A group of power companies, led by Pacific Gas & Electric Co., echoed the EPA’s plea to leave the rule in place for now. The companies argued that if the challengers were correct that the rule would lead to the kind of generation shifting that the court struck down in West Virginia v. EPA “simply because it will reduce the operation of coal-fired power plants, then any rule requiring coal plants to control their emissions would implicate the major questions doctrine.”

The EPA also countered that power companies will not be permanently harmed if the rule remains in place for now. Power plants don’t actually need to comply with the emissions standards for six to eight years, Prelogar emphasized, and even the “feasibility work” that states would need to do before the June 2026 deadline to submit state plans would not need to begin before June 2025.

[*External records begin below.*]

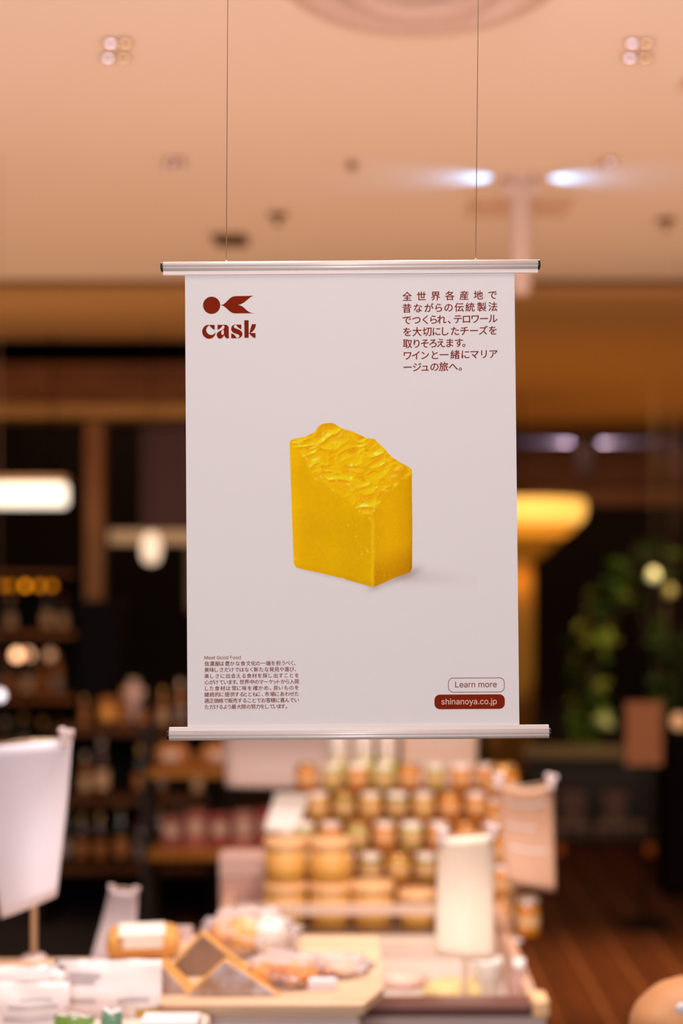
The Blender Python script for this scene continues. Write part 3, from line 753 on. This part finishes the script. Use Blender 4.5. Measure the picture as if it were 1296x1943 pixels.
# things inside the well
t = thing('white_tub', 'white tapering tub in the chiller case near its right wall', 'tub', (X(925, 3.5), 3.5, zfl))
B().lathe([(0, 0), (.030, 0), (.036, .085), (.036, .09)], seg=24).build('cup', mat('tub_white', (240, 235, 228), .35), t)
B().lathe([(.038, .088), (.038, .097), (.03, .1), (0, .1)], seg=24).build('lid', mat('tub_lid', (232, 230, 226), .4), t)
t = thing('yellow_packet', 'flat pale yellow packet lying in the chiller case', 'packet', (X(862, 3.52), 3.50, zfl), .3)
bumpy('pouch', mat('packet_yellow', (234, 212, 150), .4, var=.15, scale=30), t, (0, 0, .02), .085, .05, .025, 4, .2, 3)
t = thing('pink_packet', 'flat pink and white packet lying in the chiller case behind the board', 'packet', (X(742, 3.6), 3.62, zfl), -.2)
bumpy('pouch', mat('packet_pinkish', (230, 190, 175), .4, var=.15, scale=30), t, (0, 0, .016), .09, .06, .022, 8, .2, 3)
t = thing('glass_bottle', 'clear narrow bottle with a white cap at the right wall of the chiller case', 'bottle', (X(983, 3.3), 3.28, zr-.02))
t.location.z = zfl
hb = Z(1815, 3.3)-zfl
B().lathe([(0, 0), (.019, 0), (.020, .01), (.020, hb*.72), (.012, hb*.84), (.012, hb*.9)], seg=20).build('glass', film('pink_glass', (222, 180, 175), .45, .1), t)
B().lathe([(.014, hb*.88), (.015, hb), (0, hb)], seg=20).build('cap', mat('tub_white', (0, 0, 0)), t)

# mustard tubs in stacks and glass jars
m_tub = mat('mustard_tub', (216, 158, 82), .5, var=.06, scale=15); m_lid = mat('tan_lid', (226, 176, 124), .45, var=.05); m_band = mat('olive_band', (200, 148, 60), .5)
def tub(r, h, label, loc, group='mustard coloured tubs on the jar deck'):
    t = thing('mustard_tub', label, 'tub', loc, 0, group)
    B().lathe([(0, 0), (r*.86, 0), (r*.9, .004), (r*.97, h*.82), (0, h*.82)], seg=24).build('cup', m_tub, t)
    B().lathe([(r*1.0, h*.80), (r*1.03, h*.82), (r*1.03, h*.93), (r*.96, h), (0, h)], seg=24).build('lid', m_lid, t)
    B().lathe([(r*.89, h*.12), (r*.93, h*.14), (r*.955, h*.36), (r*.93, h*.38)], seg=24).build('label_band', m_band, t)
    return t
m_lids = [mat('lid_silver', (248, 234, 222), .3, .35), mat('lid_gold', (222, 176, 110), .25, .8), mat('lid_white', (250, 238, 228), .25)]  # silver and white lids brightened to stand in for glints
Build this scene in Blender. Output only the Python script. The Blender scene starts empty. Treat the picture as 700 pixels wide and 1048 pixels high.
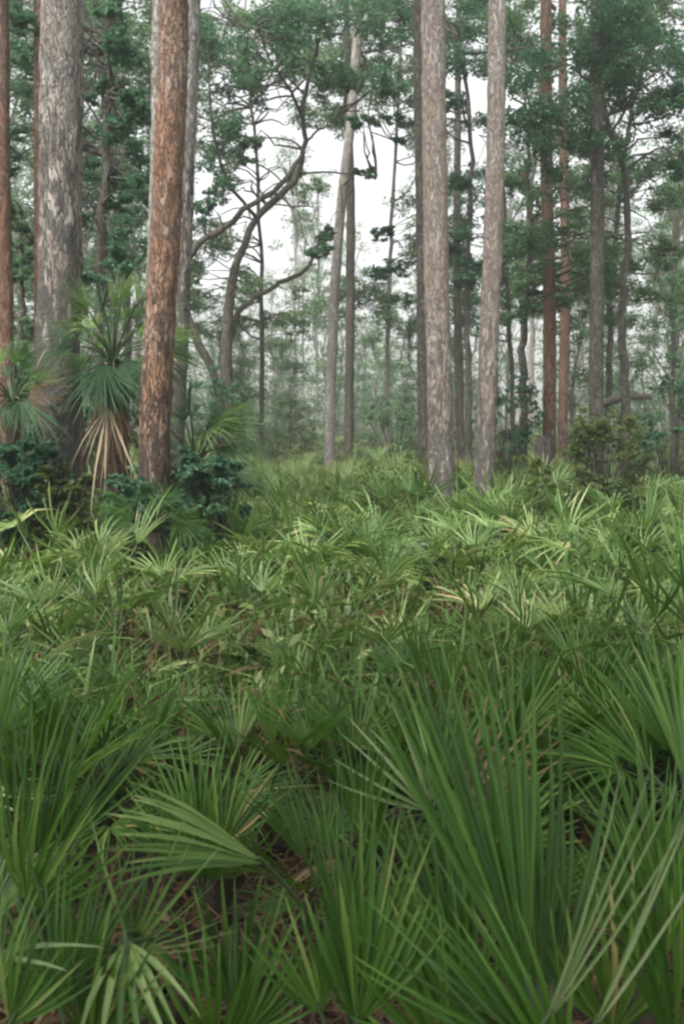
import bpy, math, random
import numpy as np
from mathutils import Vector, Matrix

R = math.radians
RNG = np.random.default_rng(11)
random.seed(11)
S = bpy.context.scene
COL = S.collection

# ------------------------------------------------------------------ camera, sky, sun, exposure
F, PCX, PCY, HZ, EYE = 1019.0, 350.0, 524.0, 425.0, 1.65     # photograph 700 x 1048, 35 mm lens on a 36 mm tall frame
PITCH = math.atan((PCY - HZ) / F)
cam = bpy.data.cameras.new('camera'); cam_o = bpy.data.objects.new('camera', cam); COL.objects.link(cam_o)
cam.sensor_fit = 'VERTICAL'; cam.sensor_height = 36; cam.lens = 35
cam.clip_start = 0.05; cam.clip_end = 1500
cam_o.location = (0, 0, EYE); cam_o.rotation_euler = (R(90) - PITCH, 0, 0)
cam.dof.use_dof = True; cam.dof.focus_distance = 7.0; cam.dof.aperture_fstop = 5.6
S.camera = cam_o

SUN_EL, SUN_AZ = 58.0, 215.0          # degrees; azimuth clockwise from +Y (behind the camera, from the left)
w = bpy.data.worlds.new('World'); S.world = w; w.use_nodes = True
nt = w.node_tree; bg = nt.nodes['Background']
sky = nt.nodes.new('ShaderNodeTexSky'); sky.sky_type = 'NISHITA'; sky.sun_disc = False
sky.sun_elevation = R(SUN_EL); sky.sun_rotation = R(SUN_AZ); sky.dust_density = 4.0; sky.air_density = 1.0
hs = nt.nodes.new('ShaderNodeHueSaturation'); hs.inputs['Saturation'].default_value = 0.06   # overcast: a white sky
nt.links.new(sky.outputs[0], hs.inputs['Color']); nt.links.new(hs.outputs[0], bg.inputs[0])
bg.inputs[1].default_value = 0.088
sl = bpy.data.lights.new('sun', 'SUN'); sl.energy = 1.5; sl.angle = R(14); sl.color = (1, .955, .88)
so = bpy.data.objects.new('sun', sl); COL.objects.link(so); so.location = (0, 0, 30)
_d = Vector((math.sin(R(SUN_AZ)) * math.cos(R(SUN_EL)), math.cos(R(SUN_AZ)) * math.cos(R(SUN_EL)), math.sin(R(SUN_EL))))
so.rotation_euler = _d.to_track_quat('Z', 'Y').to_euler()
S.view_settings.view_transform = 'Standard'; S.view_settings.look = 'None'
S.view_settings.exposure = 1.9; S.view_settings.gamma = 1; S.view_settings.use_curve_mapping = False
S.cycles.use_denoising = True; S.cycles.filter_width = 2.5
S.cycles.max_bounces = 6; S.cycles.diffuse_bounces = 3; S.cycles.glossy_bounces = 2
S.cycles.transmission_bounces = 3; S.cycles.volume_bounces = 1; S.cycles.transparent_max_bounces = 4

# ------------------------------------------------------------------ pixel -> world
def ray(px, py):
    x, z = (px - PCX) / F, -(py - PCY) / F
    c, s = math.cos(PITCH), math.sin(PITCH)
    return np.array([x, c + z * s, -s + z * c])
def at(px, py, d):
    r = ray(px, py); return np.array([0, 0, EYE]) + r * (d / r[1])
def pix(p):
    v = np.asarray(p, float) - np.array([0, 0, EYE]); c, s = math.cos(PITCH), math.sin(PITCH)
    f = v[1] * c - v[2] * s; u = v[1] * s + v[2] * c
    return PCX + F * v[0] / f, PCY - F * u / f
def gz(x, y):
    return 0.05 * np.sin(x * 0.7 + 1.3) * np.cos(y * 0.45) + 0.03 * np.sin(x * 1.9 + y * 1.3)

# ------------------------------------------------------------------ materials
def mat(name):
    m = bpy.data.materials.new(name); m.use_nodes = True
    t = m.node_tree; return m, t, t.nodes['Principled BSDF'], t.nodes['Material Output']
def N(t, kind, **kw):
    n = t.nodes.new(kind)
    for k, v in kw.items():
        if k in n.inputs: n.inputs[k].default_value = v
        else: setattr(n, k, v)
    return n
def ramp(t, fac, stops):
    r = t.nodes.new('ShaderNodeValToRGB'); e = r.color_ramp.elements
    while len(e) < len(stops): e.new(0.5)
    for k, (p, c) in enumerate(stops):
        e[k].position = p; e[k].color = (*c, 1)
    t.links.new(fac, r.inputs[0]); return r
def mixc(t, fac, a, b):
    m = t.nodes.new('ShaderNodeMix'); m.data_type = 'RGBA'
    for sock, v in ((m.inputs[0], fac), (m.inputs[6], a), (m.inputs[7], b)):
        if hasattr(v, 'is_output') or isinstance(v, bpy.types.NodeSocket): t.links.new(v, sock)
        else: sock.default_value = v if isinstance(v, float) else (*v, 1)
    return m.outputs[2]
def math_(t, op, a, b):
    m = t.nodes.new('ShaderNodeMath'); m.operation = op
    for k, v in enumerate((a, b)):
        if isinstance(v, bpy.types.NodeSocket): t.links.new(v, m.inputs[k])
        else: m.inputs[k].default_value = v
    return m.outputs[0]

def leaf_mat(name, stops, rough=.45, trans=.28, spec=.5, obj_share=.45, tint=None, k=1.55):
    stops = [(p_, tuple(x * k for x in c_)) for p_, c_ in stops]; tint = tuple(x * 1.5 for x in (tint or (.16, .24, .05)))
    m, t, p, out = mat(name)
    a = N(t, 'ShaderNodeAttribute', attribute_name='tone'); oi = t.nodes.new('ShaderNodeObjectInfo')
    no = N(t, 'ShaderNodeTexNoise', Scale=3.0, Detail=3.0)
    tc = t.nodes.new('ShaderNodeTexCoord'); t.links.new(tc.outputs['Object'], no.inputs['Vector'])
    f = math_(t, 'ADD', math_(t, 'MULTIPLY', a.outputs['Fac'], 1 - obj_share), math_(t, 'MULTIPLY', oi.outputs['Random'], obj_share))
    f = math_(t, 'ADD', f, math_(t, 'MULTIPLY', math_(t, 'SUBTRACT', no.outputs['Fac'], .5), .5))
    r = ramp(t, f, stops)
    t.links.new(r.outputs[0], p.inputs['Base Color'])
    p.inputs['Roughness'].default_value = rough; p.inputs['Specular IOR Level'].default_value = spec
    tr = t.nodes.new('ShaderNodeBsdfTranslucent')
    tcx = mixc(t, .5, r.outputs[0], tint or (.16, .24, .05)); t.links.new(tcx, tr.inputs[0])
    mx = t.nodes.new('ShaderNodeMixShader'); mx.inputs[0].default_value = trans
    t.links.new(p.outputs[0], mx.inputs[1]); t.links.new(tr.outputs[0], mx.inputs[2]); t.links.new(mx.outputs[0], out.inputs[0])
    return m

M = {}
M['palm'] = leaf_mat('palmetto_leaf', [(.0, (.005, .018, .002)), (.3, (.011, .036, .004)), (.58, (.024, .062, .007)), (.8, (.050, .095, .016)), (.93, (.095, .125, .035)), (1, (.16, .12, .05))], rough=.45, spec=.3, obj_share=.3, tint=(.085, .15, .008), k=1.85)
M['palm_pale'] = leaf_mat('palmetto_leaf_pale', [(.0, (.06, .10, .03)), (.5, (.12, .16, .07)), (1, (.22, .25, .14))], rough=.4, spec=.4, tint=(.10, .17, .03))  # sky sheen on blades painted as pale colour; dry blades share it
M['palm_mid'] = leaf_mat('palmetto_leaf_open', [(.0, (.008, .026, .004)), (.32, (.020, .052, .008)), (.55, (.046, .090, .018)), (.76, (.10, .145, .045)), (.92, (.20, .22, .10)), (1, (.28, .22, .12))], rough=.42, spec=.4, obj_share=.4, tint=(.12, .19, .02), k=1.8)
M['palm_blue'] = leaf_mat('palmetto_leaf_blue', [(.0, (.006, .022, .008)), (.5, (.014, .042, .015)), (1, (.045, .08, .035))], rough=.55, spec=.2, tint=(.04, .1, .04))
M['dead'] = leaf_mat('dead_frond', [(.0, (.024, .014, .007)), (.4, (.058, .036, .019)), (.75, (.125, .085, .048)), (1, (.25, .19, .12))], rough=.7, trans=.12, spec=.2, tint=(.2, .12, .06))
M['straw'] = leaf_mat('straw_frond', [(.0, (.075, .055, .036)), (.5, (.14, .108, .073)), (1, (.21, .175, .125))], rough=.7, trans=.12, spec=.2, tint=(.3, .2, .1))
M['oakleaf'] = leaf_mat('oak_leaf', [(.0, (.012, .036, .022)), (.45, (.024, .060, .036)), (.8, (.044, .084, .048)), (1, (.08, .11, .055))], rough=.5, trans=.44, k=2.1, spec=.3, tint=(.05, .12, .05))
M['backleaf'] = leaf_mat('back_leaf', [(.0, (.026, .060, .034)), (.5, (.048, .092, .048)), (1, (.10, .135, .06))], rough=.5, trans=.42, spec=.3, tint=(.10, .18, .06), k=1.9)  # tone raised so far foliage carries painted haze; nearer plants share it
M['shrub'] = leaf_mat('shrub_leaf', [(.0, (.014, .026, .008)), (.5, (.026, .044, .013)), (1, (.06, .075, .026))], rough=.5, spec=.3)
M['herb'] = leaf_mat('herb_leaf', [(.0, (.020, .042, .007)), (.4, (.058, .090, .018)), (.7, (.12, .15, .042)), (1, (.24, .24, .11))], rough=.45, spec=.4, tint=(.12, .18, .03))
M['needle'] = leaf_mat('pine_needle', [(.0, (.02, .05, .025)), (1, (.05, .09, .04))], rough=.5, trans=.1)
def simple(name, stops, scale=8, rough=.8, bump=.0):
    m, t, p, out = mat(name)
    tc = t.nodes.new('ShaderNodeTexCoord'); no = N(t, 'ShaderNodeTexNoise', Scale=scale, Detail=6.0)
    t.links.new(tc.outputs['Object'], no.inputs['Vector'])
    r = ramp(t, no.outputs['Fac'], stops); t.links.new(r.outputs[0], p.inputs['Base Color'])
    p.inputs['Roughness'].default_value = rough
    if bump:
        b = N(t, 'ShaderNodeBump', Strength=bump, Distance=.05); t.links.new(no.outputs['Fac'], b.inputs['Height']); t.links.new(b.outputs[0], p.inputs['Normal'])
    return m
M['ground'] = simple('forest_floor', [(.3, (.009, .007, .004)), (.5, (.018, .014, .008)), (.62, (.034, .024, .013)), (.75, (.014, .022, .007))], 1.7, .95, .4)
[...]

Nearly two months after the briefing was completed, the justices issued a one-sentence order denying the challengers’ request to block the rule while litigation in the D.C. Circuit moves forward.

Kavanaugh, joined by Gorsuch, explained that in his view the challengers had shown a “strong likelihood of success on the merits as to at least some of their challenges” to the rule. But because – as Prelogar had stressed – the challengers do not need to begin their work to comply with the rule until next June, they are unlikely to be permanently injured by the rule before the D.C. Circuit issues its decision.

Kavanaugh left open the possibility that the challengers could return to the Supreme Court to again seek temporary relief if necessary after the D.C. Circuit’s ruling.